[Requirements] All lines below must be repeated exactly, with the pictures omitted.

↓

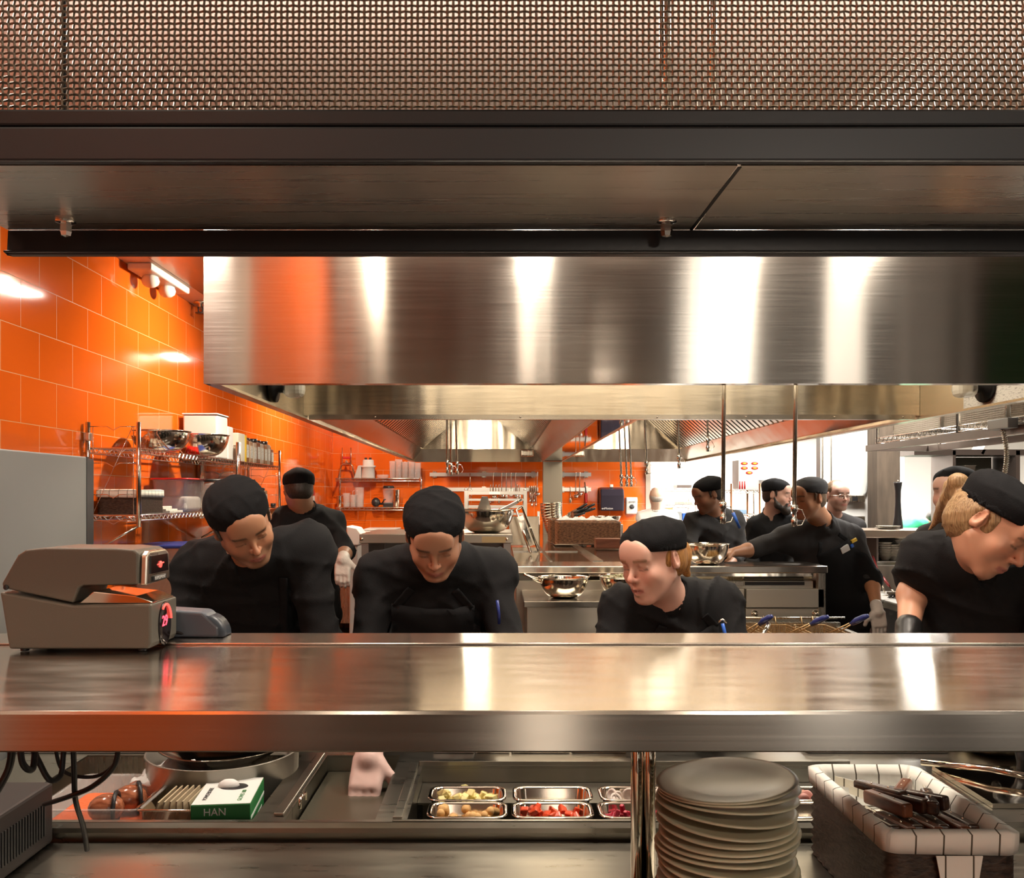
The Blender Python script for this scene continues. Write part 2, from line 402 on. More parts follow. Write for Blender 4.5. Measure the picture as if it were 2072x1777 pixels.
# tall lit windows of the dining room behind the photographer; the steel reflects them
struct(MB().box(.15, .62, -5.5, -5.43, .02, 5.1).build('window_1', emis('lit_window_glass', (1, .90, .74), 2.0)))
struct(MB().box(2.54, 3.16, -5.5, -5.47, 1.3, 5.1).build('window_2', emis('bright_window_glass', (1, .93, .82), 4.2)))
struct(MB().box(4.12, 4.72, -5.5, -5.47, 1.3, 5.1).build('window_3', emis('soft_window_glass', (1, .92, .80), 2.0)))
struct(MB().box(-1.72, -1.66, -5.5, -5.47, 1.3, 5.1).box(-1.60, -1.58, -5.5, -5.47, 1.3, 5.1).box(5.35, 5.39, -5.5, -5.47, 1.3, 5.1).box(5.7, 5.72, -5.5, -5.47, 1.3, 5.1).build('window_4', emis('narrow_window_glass', (1, .88, .74), 1.0)))
# perforated steel ceiling strip beside the hood
struct(MB().box(-1.88, -1.02, 3.0, 9.5, CEIL-.012, CEIL-.002).build('trim_3', steel('ceiling_steel', (.42, .28, .19), .3, wob=.01, wobs=(5, 2, 1))))
struct(MB().box(WX+.002, -1.882, 2.9, BY, CEIL-.012, CEIL-.004).build('trim_4', mat('pink_ceiling_band', (.60, .45, .36), .5)))

# troffers: fitting frame, diffuser that gives the light
def troffer(x, y, sx, sy, col, st, label, grp=None, z=CEIL):
    t = thing('ceiling_light', label, 'ceiling light', (x, y, z), grp)
    MB().box(x-sx/2-.02, x-sx/2, y-sy/2-.02, y+sy/2+.02, z-.03, z-.001).box(x+sx/2, x+sx/2+.02, y-sy/2-.02, y+sy/2+.02, z-.03, z-.001)\
        .box(x-sx/2, x+sx/2, y-sy/2-.02, y-sy/2, z-.03, z-.001).box(x-sx/2, x+sx/2, y+sy/2, y+sy/2+.02, z-.03, z-.001).build('frame', M_WHITE, t)
    MB().box(x-sx/2, x+sx/2, y-sy/2, y+sy/2, z-.022, z-.012).build('diffuser', emis('diffuser_glow', col, st), t)
    return t
WARM = (1, .90, .76)
troffer(.15, 1.9, .16, .5, WARM, 3, 'narrow ceiling light above the pass, nearest the middle', 'narrow lights above the pass')
troffer(1.06, 1.9, .17, .5, WARM, 3, 'brightest narrow ceiling light above the pass', 'narrow lights above the pass')
troffer(1.62, 1.9, .16, .5, WARM, 3, 'narrow ceiling light above the pass, furthest right', 'narrow lights above the pass')
troffer(-1.14, 5.45, .15, .34, WARM, 80, 'small ceiling downlight over the near wire shelf on the orange wall', 'downlights along the orange wall')
troffer(-1.14, 8.1, .15, .34, WARM, 80, 'small ceiling downlight over the far end of the orange wall', 'downlights along the orange wall')
troffer(-1.28, 3.35, .12, .18, WARM, 40, 'small ceiling downlight beside the hood corner', 'downlights along the orange wall')
troffer(4.4, 10.6, 1.8, 1.2, (1, .97, .92), 9, 'large bright ceiling panel in the white back room')
troffer(2.6, 12.6, 1.2, .6, (1, .97, .92), 9, 'bright ceiling panel far back in the white room')

# emergency light fitting and sprinkler on the ceiling, left
CB = CEIL-.0125
t = thing('emergency_light', 'white twin-head emergency light on the ceiling beside the hood', 'emergency light', (-1.965, 5.15, CB))
MB().box(-2.035, -1.90, 4.85, 5.45, CB-.04, CB).build('housing', M_WHITE, t, bevel=.01)
for y in (5.0, 5.25): MB().sphere((-1.965, y, CB-.065), (.05, .05, .04)).build('lamp_head', mat('lamp_head_white', (.9, .86, .8), .15) if 'lamp_head_white' not in MATS else MATS['lamp_head_white'], t)
t = thing('sprinkler', 'small pendent fire sprinkler hanging from the ceiling', 'sprinkler', (-1.97, 5.85, CB))
MB().lathe([(.045, 0), (.045, -.006), (.014, -.01), (.014, -.03), (.004, -.035)], (-1.97, 5.85, CB-.001)).build('escutcheon', S_GEN, t)
MB().tube([(-1.985, 5.85, CB-.03), (-1.985, 5.85, CB-.06), (-1.97, 5.85, CB-.07), (-1.955, 5.85, CB-.06), (-1.955, 5.85, CB-.03)], .004, 6).lathe([(.034, -.07), (.034, -.074)], (-1.97, 5.85, CB)).build('deflector', M_BLACKP, t)

# ---------------------------------------------------------------- exhaust hood
Z = lambda d: CH+d
HB = Z(.378)
hood = thing('exhaust_hood', 'huge stainless steel kitchen exhaust hood hanging over the cooking line', 'hood', (.55, 3.0, HB))
MB().box(-1.0, 2.42, 3.0, 3.02, HB, CEIL-.002).box(-1.0, 2.42, 3.02, 3.045, HB, HB+.012).build('front_panel', S_HOOD, hood)
# left and right end panels of the transverse hood and of the long hoods
MB().box(-1.0, -.985, 3.021, 10.0, HB, CEIL-.002).box(-.985, -.955, 3.046, 10, HB, HB+.01).build('side_panel', S_IN, hood)
MB().box(2.10, 2.115, 3.046, 10.0, HB, CEIL-.002).box(2.07, 2.10, 3.046, 10, HB, HB+.01).build('side_panel', S_IN, hood)
# inner cross panel of the front hood with its rail
MB().box(-.984, 2.099, 4.45, 4.47, HB+.022, CEIL-.01).build('cross_panel', S_IN, hood)
r_ = MB().box(-.95, 2.06, 4.415, 4.449, HB, HB+.024)
for x in (-.62, .1, .78, 1.22, 1.66, 2.0): r_.sphere((x, 4.413, HB+.012), .005, 8)
r_.build('rail', S_LIP, hood)
# top plate inside the canopies
MB().box(-.984, 2.099, 3.03, 4.44, Z(.95), Z(.96)).build('canopy_top', S_IN, hood)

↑

[Final answer]
The Blender Python script for this scene continues. Write part 2, from line 402 on. More parts follow. Write for Blender 4.5. Measure the picture as if it were 2072x1777 pixels.
# tall lit windows of the dining room behind the photographer; the steel reflects them
struct(MB().box(.15, .62, -5.5, -5.43, .02, 5.1).build('window_1', emis('lit_window_glass', (1, .90, .74), 2.0)))
struct(MB().box(2.54, 3.16, -5.5, -5.47, 1.3, 5.1).build('window_2', emis('bright_window_glass', (1, .93, .82), 4.2)))
struct(MB().box(4.12, 4.72, -5.5, -5.47, 1.3, 5.1).build('window_3', emis('soft_window_glass', (1, .92, .80), 2.0)))
struct(MB().box(-1.72, -1.66, -5.5, -5.47, 1.3, 5.1).box(-1.60, -1.58, -5.5, -5.47, 1.3, 5.1).box(5.35, 5.39, -5.5, -5.47, 1.3, 5.1).box(5.7, 5.72, -5.5, -5.47, 1.3, 5.1).build('window_4', emis('narrow_window_glass', (1, .88, .74), 1.0)))
# perforated steel ceiling strip beside the hood
struct(MB().box(-1.88, -1.02, 3.0, 9.5, CEIL-.012, CEIL-.002).build('trim_3', steel('ceiling_steel', (.42, .28, .19), .3, wob=.01, wobs=(5, 2, 1))))
struct(MB().box(WX+.002, -1.882, 2.9, BY, CEIL-.012, CEIL-.004).build('trim_4', mat('pink_ceiling_band', (.60, .45, .36), .5)))

# troffers: fitting frame, diffuser that gives the light
def troffer(x, y, sx, sy, col, st, label, grp=None, z=CEIL):
    t = thing('ceiling_light', label, 'ceiling light', (x, y, z), grp)
    MB().box(x-sx/2-.02, x-sx/2, y-sy/2-.02, y+sy/2+.02, z-.03, z-.001).box(x+sx/2, x+sx/2+.02, y-sy/2-.02, y+sy/2+.02, z-.03, z-.001)\
        .box(x-sx/2, x+sx/2, y-sy/2-.02, y-sy/2, z-.03, z-.001).box(x-sx/2, x+sx/2, y+sy/2, y+sy/2+.02, z-.03, z-.001).build('frame', M_WHITE, t)
    MB().box(x-sx/2, x+sx/2, y-sy/2, y+sy/2, z-.022, z-.012).build('diffuser', emis('diffuser_glow', col, st), t)
    return t
WARM = (1, .90, .76)
troffer(.15, 1.9, .16, .5, WARM, 3, 'narrow ceiling light above the pass, nearest the middle', 'narrow lights above the pass')
troffer(1.06, 1.9, .17, .5, WARM, 3, 'brightest narrow ceiling light above the pass', 'narrow lights above the pass')
troffer(1.62, 1.9, .16, .5, WARM, 3, 'narrow ceiling light above the pass, furthest right', 'narrow lights above the pass')
troffer(-1.14, 5.45, .15, .34, WARM, 80, 'small ceiling downlight over the near wire shelf on the orange wall', 'downlights along the orange wall')
troffer(-1.14, 8.1, .15, .34, WARM, 80, 'small ceiling downlight over the far end of the orange wall', 'downlights along the orange wall')
troffer(-1.28, 3.35, .12, .18, WARM, 40, 'small ceiling downlight beside the hood corner', 'downlights along the orange wall')
troffer(4.4, 10.6, 1.8, 1.2, (1, .97, .92), 9, 'large bright ceiling panel in the white back room')
troffer(2.6, 12.6, 1.2, .6, (1, .97, .92), 9, 'bright ceiling panel far back in the white room')

# emergency light fitting and sprinkler on the ceiling, left
CB = CEIL-.0125
t = thing('emergency_light', 'white twin-head emergency light on the ceiling beside the hood', 'emergency light', (-1.965, 5.15, CB))
MB().box(-2.035, -1.90, 4.85, 5.45, CB-.04, CB).build('housing', M_WHITE, t, bevel=.01)
for y in (5.0, 5.25): MB().sphere((-1.965, y, CB-.065), (.05, .05, .04)).build('lamp_head', mat('lamp_head_white', (.9, .86, .8), .15) if 'lamp_head_white' not in MATS else MATS['lamp_head_white'], t)
t = thing('sprinkler', 'small pendent fire sprinkler hanging from the ceiling', 'sprinkler', (-1.97, 5.85, CB))
MB().lathe([(.045, 0), (.045, -.006), (.014, -.01), (.014, -.03), (.004, -.035)], (-1.97, 5.85, CB-.001)).build('escutcheon', S_GEN, t)
MB().tube([(-1.985, 5.85, CB-.03), (-1.985, 5.85, CB-.06), (-1.97, 5.85, CB-.07), (-1.955, 5.85, CB-.06), (-1.955, 5.85, CB-.03)], .004, 6).lathe([(.034, -.07), (.034, -.074)], (-1.97, 5.85, CB)).build('deflector', M_BLACKP, t)

# ---------------------------------------------------------------- exhaust hood
Z = lambda d: CH+d
HB = Z(.378)
hood = thing('exhaust_hood', 'huge stainless steel kitchen exhaust hood hanging over the cooking line', 'hood', (.55, 3.0, HB))
MB().box(-1.0, 2.42, 3.0, 3.02, HB, CEIL-.002).box(-1.0, 2.42, 3.02, 3.045, HB, HB+.012).build('front_panel', S_HOOD, hood)
# left and right end panels of the transverse hood and of the long hoods
MB().box(-1.0, -.985, 3.021, 10.0, HB, CEIL-.002).box(-.985, -.955, 3.046, 10, HB, HB+.01).build('side_panel', S_IN, hood)
MB().box(2.10, 2.115, 3.046, 10.0, HB, CEIL-.002).box(2.07, 2.10, 3.046, 10, HB, HB+.01).build('side_panel', S_IN, hood)
# inner cross panel of the front hood with its rail
MB().box(-.984, 2.099, 4.45, 4.47, HB+.022, CEIL-.01).build('cross_panel', S_IN, hood)
r_ = MB().box(-.95, 2.06, 4.415, 4.449, HB, HB+.024)
for x in (-.62, .1, .78, 1.22, 1.66, 2.0): r_.sphere((x, 4.413, HB+.012), .005, 8)
r_.build('rail', S_LIP, hood)
# top plate inside the canopies
MB().box(-.984, 2.099, 3.03, 4.44, Z(.95), Z(.96)).build('canopy_top', S_IN, hood)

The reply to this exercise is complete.